_Written instruction_: Take the lines from the top down to and including the one with "return float(CAM[0] - (n[1]*dy" and repeat them exactly. Omit images.

_Given entries_:

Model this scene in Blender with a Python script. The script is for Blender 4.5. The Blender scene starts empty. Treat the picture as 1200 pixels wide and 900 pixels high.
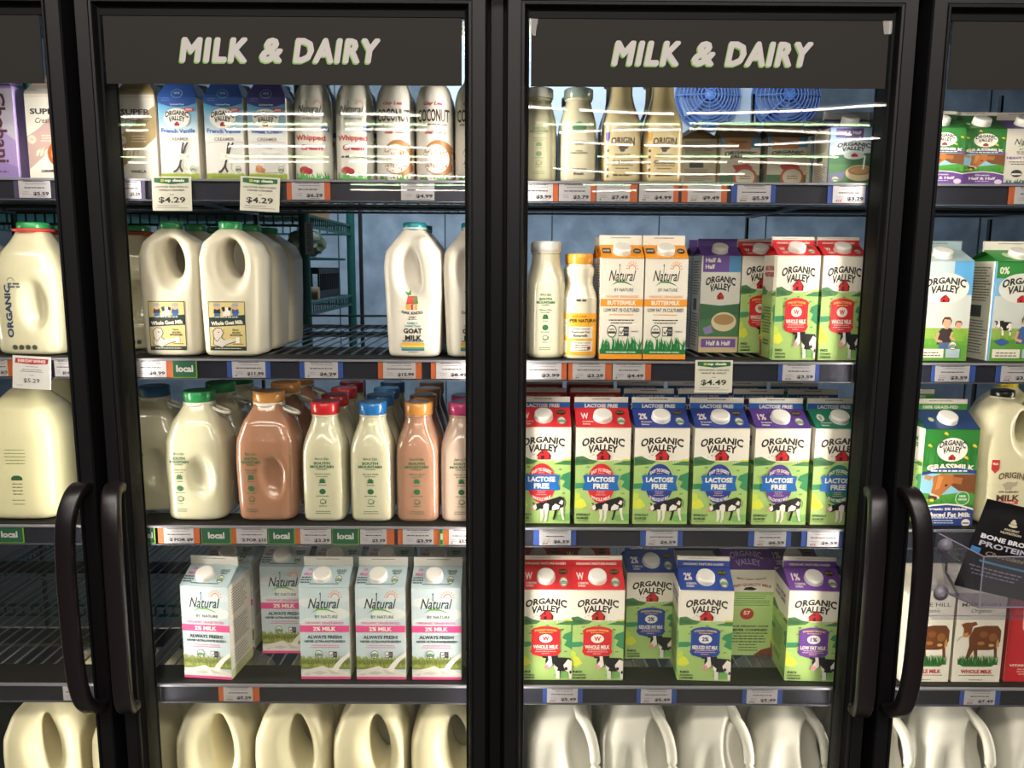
import bpy, bmesh, math, random
import numpy as np
from mathutils import Vector, Matrix
from mathutils.bvhtree import BVHTree
from mathutils.geometry import tessellate_polygon

# ---------------------------------------------------------------- camera
S = bpy.context.scene
COL = S.collection
FOC = 930.0
CAM = np.array([.0228, -1.236, 1.5])
PITCH, YAW, ROLL = .1485, .0024, .0061
_cy, _sy, _c, _s = math.cos(YAW), math.sin(YAW), math.cos(PITCH), math.sin(PITCH)
FW = np.array([_sy*_c, _cy*_c, -_s]); UP = np.array([_sy*_s, _cy*_s, _c]); RT = np.array([_cy, -_sy, 0])
_cr, _sr = math.cos(ROLL), math.sin(ROLL)
RT, UP = RT*_cr + UP*_sr, -RT*_sr + UP*_cr
cd = bpy.data.cameras.new('camera'); cam = bpy.data.objects.new('camera', cd); COL.objects.link(cam)
cd.sensor_width = 36; cd.lens = 36*FOC/1200; cd.clip_start = .02
M = Matrix.Identity(4)
for i in range(3):
    M[i][0], M[i][1], M[i][2], M[i][3] = RT[i], UP[i], -FW[i], CAM[i]
cam.matrix_world = M
S.camera = cam

def at(px, py, Y):
    d = FW + RT*(px-600)/FOC - UP*(py-450)/FOC
    return CAM + d*((Y-CAM[1])/d[1])
def X(px, z, Y):
    """x of the point at height z and depth Y seen in image column px"""
    a = (px-600)/FOC; dy, dz = Y-CAM[1], z-CAM[2]
    n = RT - a*FW
    return float(CAM[0] - (n[1]*dy + n[2]*dz)/n[0])

# ---------------------------------------------------------------- world and light
S.view_settings.view_transform = 'Standard'; S.view_settings.look = 'None'
S.view_settings.gamma = 1; S.view_settings.use_curve_mapping = False
S.view_settings.exposure = 0.0
try:
    S.cycles.transparent_max_bounces = 32
    S.cycles.max_bounces = 8
except Exception: pass
W = bpy.data.worlds.new('world'); S.world = W; W.use_nodes = True
W.node_tree.nodes['Background'].inputs[0].default_value = (.5, .55, .6, 1)
W.node_tree.nodes['Background'].inputs[1].default_value = .02

def area(name, loc, target, sx, sy, power, color):
    l = bpy.data.lights.new(name, 'AREA'); l.shape = 'RECTANGLE'; l.size = sx; l.size_y = sy
    l.energy = power; l.color = color
    o = bpy.data.objects.new(name, l); COL.objects.link(o); o.location = loc
    o.rotation_euler = (Vector(target)-Vector(loc)).to_track_quat('-Z', 'Y').to_euler()
    return o
area('aisle_lamp', (0, -1.7, 2.93), (0, -.1, .8), 4.4, .5, 98, (1, .925, .84))
area('added_front_fill', (0, -3.6, 2.93), (0, -.2, .5), 4.6, .3, 70, (1, .925, .84))  # added fill lamp lifting the lower rows; its reflection hides behind the signs
area('walk_in_lamp', (-.1, 1.6, 2.55), (.1, 2.9, 1.6), 2.6, .25, 45, (.72, .86, 1))
LED_POWER = 2.0
LAMP_W = 1.7
TUBE_L = 36.0

# ---------------------------------------------------------------- materials
_m = {}
def lin(h):
    h = h.lstrip('#'); h = ''.join(c*2 for c in h) if len(h) == 3 else h; r = []
    for i in (0, 2, 4):
        c = int(h[i:i+2], 16)/255
        r.append(c/12.92 if c <= .04045 else ((c+.055)/1.055)**2.4)
    return (*r, 1)
def mat(h, rough=.42, metal=0, coat=0, bump=0, bscale=60, spec=.5, sss=0):
    k = (h, rough, metal, coat, bump, bscale, spec, sss)
    if k in _m: return _m[k]
    m = bpy.data.materials.new('surface_'+h.strip('#')); m.use_nodes = True
    nt = m.node_tree; b = nt.nodes['Principled BSDF']
    b.inputs['Base Color'].default_value = lin(h); b.inputs['Roughness'].default_value = rough
    b.inputs['Metallic'].default_value = metal; b.inputs['Coat Weight'].default_value = coat
    b.inputs['Coat Roughness'].default_value = .06
    b.inputs['Specular IOR Level'].default_value = spec
    if sss:
        b.inputs['Subsurface Weight'].default_value = sss
        b.inputs['Subsurface Scale'].default_value = .02
        b.inputs['Subsurface Radius'].default_value = (1, .9, .6)
    if bump:
        n = nt.nodes.new('ShaderNodeTexNoise'); n.inputs['Scale'].default_value = bscale; n.inputs['Detail'].default_value = 4
        tc = nt.nodes.new('ShaderNodeTexCoord'); nt.links.new(tc.outputs['Object'], n.inputs['Vector'])
        bp = nt.nodes.new('ShaderNodeBump'); bp.inputs['Strength'].default_value = bump; bp.inputs['Distance'].default_value = .01
        nt.links.new(n.outputs['Fac'], bp.inputs['Height']); nt.links.new(bp.outputs[0], b.inputs['Normal'])
    _m[k] = m; return m
def clear(name, tint, r0, rough=0.0, edge=.7, haze=0.0):
    """thin clear sheet: see-through with a mirror share that grows at grazing angles"""
    m = bpy.data.materials.new(name); m.use_nodes = True; nt = m.node_tree; nt.nodes.clear()
    out = nt.nodes.new('ShaderNodeOutputMaterial'); t = nt.nodes.new('ShaderNodeBsdfTransparent'); g = nt.nodes.new('ShaderNodeBsdfGlossy')
    t.inputs[0].default_value = (*tint, 1); g.inputs['Roughness'].default_value = rough
    lw = nt.nodes.new('ShaderNodeLayerWeight'); lw.inputs[0].default_value = .5
    p = nt.nodes.new('ShaderNodeMath'); p.operation = 'POWER'; p.inputs[1].default_value = 5; nt.links.new(lw.outputs['Facing'], p.inputs[0])
    q = nt.nodes.new('ShaderNodeMath'); q.operation = 'MULTIPLY_ADD'; q.inputs[1].default_value = edge; q.inputs[2].default_value = r0
    nt.links.new(p.outputs[0], q.inputs[0])
    mx = nt.nodes.new('ShaderNodeMixShader'); nt.links.new(q.outputs[0], mx.inputs[0]); nt.links.new(t.outputs[0], mx.inputs[1]); nt.links.new(g.outputs[0], mx.inputs[2])
    last = mx
    if haze:
        d = nt.nodes.new('ShaderNodeBsdfDiffuse'); d.inputs[0].default_value = (.8, .8, .85, 1)
        m2 = nt.nodes.new('ShaderNodeMixShader'); m2.inputs[0].default_value = haze
        nt.links.new(mx.outputs[0], m2.inputs[1]); nt.links.new(d.outputs[0], m2.inputs[2]); last = m2
    nt.links.new(last.outputs[0], out.inputs[0]); return m
def emit(name, c, s):
    m = bpy.data.materials.new(name); m.use_nodes = True; nt = m.node_tree; nt.nodes.clear()
    o = nt.nodes.new('ShaderNodeOutputMaterial'); e = nt.nodes.new('ShaderNodeEmission')
    e.inputs[0].default_value = (*c, 1); e.inputs[1].default_value = s; nt.links.new(e.outputs[0], o.inputs[0]); return m
def frost_mat(name, a, b, scale, rough=.6):
    m = bpy.data.materials.new(name); m.use_nodes = True; nt = m.node_tree; p = nt.nodes['Principled BSDF']
    n = nt.nodes.new('ShaderNodeTexNoise'); n.inputs['Scale'].default_value = scale; n.inputs['Detail'].default_value = 6
    tc = nt.nodes.new('ShaderNodeTexCoord'); nt.links.new(tc.outputs['Object'], n.inputs['Vector'])
    r = nt.nodes.new('ShaderNodeValToRGB'); r.color_ramp.elements[0].position = .35; r.color_ramp.elements[1].position = .7
    r.color_ramp.elements[0].color = lin(a); r.color_ramp.elements[1].color = lin(b)
    nt.links.new(n.outputs['Fac'], r.inputs[0]); nt.links.new(r.outputs[0], p.inputs['Base Color']); p.inputs['Roughness'].default_value = rough
    return m

# ---------------------------------------------------------------- mesh helpers
class MB:
    def __init__(s): s.v = []; s.f = []; s.m = []; s.s = []; s.mats = []
    def mi(s, m):
        if m not in s.mats: s.mats.append(m)
        return s.mats.index(m)
    def add(s, vs, fs, m, smooth=False):
        b = len(s.v); i = s.mi(m); s.v += [tuple(v) for v in vs]
        for f in fs: s.f.append([b+k for k in f]); s.m.append(i); s.s.append(smooth)
        return s
    def box(s, a, b, m, bev=0):
        (x0, y0, z0), (x1, y1, z1) = a, b
        if bev:
            bm = bmesh.new(); bmesh.ops.create_cube(bm, size=1)
            for v in bm.verts: v.co = Vector(((x0+x1)/2+v.co.x*(x1-x0), (y0+y1)/2+v.co.y*(y1-y0), (z0+z1)/2+v.co.z*(z1-z0)))
            bmesh.ops.bevel(bm, geom=bm.edges[:], offset=bev, segments=2, affect='EDGES', profile=.5)
            s.frombm(bm, m, True); bm.free(); return s
        v = [(x, y, z) for x in (x0, x1) for y in (y0, y1) for z in (z0, z1)]
        return s.add(v, [(0,1,3,2),(4,6,7,5),(0,4,5,1),(2,3,7,6),(0,2,6,4),(1,5,7,3)], m)
    def frombm(s, bm, m, smooth=False):
        bm.verts.index_update(); return s.add([v.co[:] for v in bm.verts], [[v.index for v in f.verts] for f in bm.faces], m, smooth)
    def loft(s, rings, m, smooth=True, cap0=True, cap1=True):
        n = len(rings[0]); b = [p for r in rings for p in r]; f = []
        for i in range(len(rings)-1):
            for k in range(n): f.append((i*n+k, i*n+(k+1) % n, (i+1)*n+(k+1) % n, (i+1)*n+k))
        s.add(b, f, m, smooth)
        if cap0: s.add(rings[0], [list(range(n))[::-1]], m)
        if cap1: s.add(rings[-1], [list(range(n))], m)
        return s
    def lathe(s, prof, m, n=32, c=(0, 0, 0), smooth=True, cap0=True, cap1=True, ridges=0, ramp=0):
        R = []
        for (r, z) in prof:
            R.append([(c[0]+(r+(ramp*(k % 2) if ridges and r > .7*max(p[0] for p in prof) else 0))*math.cos(2*math.pi*k/n), c[1]+(r+(ramp*(k % 2) if ridges and r > .7*max(p[0] for p in prof) else 0))*math.sin(2*math.pi*k/n), c[2]+z) for k in range(n)])
        return s.loft(R, m, smooth, cap0, cap1)
    def tube(s, pts, r, m, n=8, closed=False, flat=1.0):
        P = [Vector(p) for p in pts]; R = []; up = Vector((0, 0, 1)); N = len(P)
        for i, p in enumerate(P):
            a = P[(i-1) % N] if (i or closed) else p; b = P[(i+1) % N] if (i < N-1 or closed) else p
            t = (b-a).normalized(); side = t.cross(up)
            if side.length < .05: side = t.cross(Vector((0, 1, 0)))
            side.normalize(); u2 = side.cross(t)
            rr = r[i] if isinstance(r, (list, tuple)) else r
            R.append([tuple(p + side*(rr*math.cos(2*math.pi*k/n)) + u2*(rr*flat*math.sin(2*math.pi*k/n))) for k in range(n)])
        if closed:
            R.append(R[0]); return s.loft(R, m, True, False, False)
        return s.loft(R, m)
    def prism(s, poly, y0, y1, m, smooth=False):
        n = len(poly); v = [(x, y0, z) for x, z in poly]+[(x, y1, z) for x, z in poly]
        s.add(v, [(k, k+n, (k+1) % n+n, (k+1) % n) for k in range(n)], m, smooth)
        t = tessellate_polygon([[Vector((x, z, 0)) for x, z in poly]])
        s.add([(x, y0, z) for x, z in poly], [list(a) for a in t], m); s.add([(x, y1, z) for x, z in poly], [list(a)[::-1] for a in t], m)
        return s
    def build(s, name, parent=None, loc=(0, 0, 0), rot=None):
        me = bpy.data.meshes.new(name); me.from_pydata(s.v, [], s.f)
        for m in s.mats: me.materials.append(m)
        me.polygons.foreach_set('material_index', s.m); me.polygons.foreach_set('use_smooth', s.s); me.update()
        o = bpy.data.objects.new(name, me); COL.objects.link(o); o.location = loc
        if rot: o.rotation_euler = rot
        if parent: o.parent = parent
        return o
    def bvh(s): return BVHTree.FromPolygons([Vector(v) for v in s.v], s.f)

def tag(o, label=None, cat=None, group=None, kind=None):
    if label: o['label'] = label
    if cat: o['category'] = cat
    if group: o['group'] = group
    if kind: o['kind'] = kind
    return o
def empty(name, loc=(0, 0, 0), rz=0):
    o = bpy.data.objects.new(name, None); COL.objects.link(o); o.location = loc; o.rotation_euler.z = rz; o.empty_display_size = .02; return o
KIDS = {}
def copy_tree(o, parent=None):
    c = o.copy(); COL.objects.link(c)
    if parent: c.parent = parent
    for ch in [x for x in S.objects if x.parent == o]: copy_tree(ch, c)
    return c

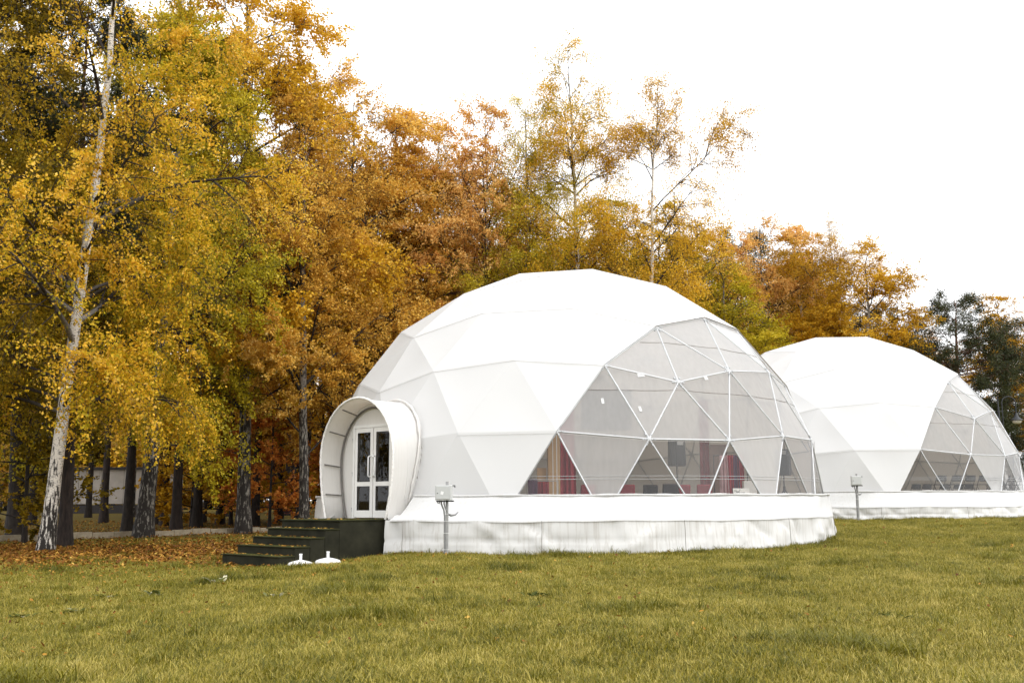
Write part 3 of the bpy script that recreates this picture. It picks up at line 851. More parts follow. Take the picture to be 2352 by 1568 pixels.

_Solution for this problem_:
Model this scene in Blender with a Python script. The script is for Blender 4.5. The Blender scene starts empty. Treat the picture as 1200 pixels wide and 900 pixels high.
import bpy, bmesh, math, random
import numpy as np
from mathutils import Vector, Matrix
from mathutils.bvhtree import BVHTree
from mathutils.geometry import tessellate_polygon

# ---------------------------------------------------------------- camera
S = bpy.context.scene
COL = S.collection
FOC = 930.0
CAM = np.array([.0228, -1.236, 1.5])
PITCH, YAW, ROLL = .1485, .0024, .0061
_cy, _sy, _c, _s = math.cos(YAW), math.sin(YAW), math.cos(PITCH), math.sin(PITCH)
FW = np.array([_sy*_c, _cy*_c, -_s]); UP = np.array([_sy*_s, _cy*_s, _c]); RT = np.array([_cy, -_sy, 0])
_cr, _sr = math.cos(ROLL), math.sin(ROLL)
RT, UP = RT*_cr + UP*_sr, -RT*_sr + UP*_cr
cd = bpy.data.cameras.new('camera'); cam = bpy.data.objects.new('camera', cd); COL.objects.link(cam)
cd.sensor_width = 36; cd.lens = 36*FOC/1200; cd.clip_start = .02
M = Matrix.Identity(4)
for i in range(3):
    M[i][0], M[i][1], M[i][2], M[i][3] = RT[i], UP[i], -FW[i], CAM[i]
cam.matrix_world = M
S.camera = cam

def at(px, py, Y):
    d = FW + RT*(px-600)/FOC - UP*(py-450)/FOC
    return CAM + d*((Y-CAM[1])/d[1])
def X(px, z, Y):
    """x of the point at height z and depth Y seen in image column px"""
    a = (px-600)/FOC; dy, dz = Y-CAM[1], z-CAM[2]
    n = RT - a*FW
    return float(CAM[0] - (n[1]*dy + n[2]*dz)/n[0])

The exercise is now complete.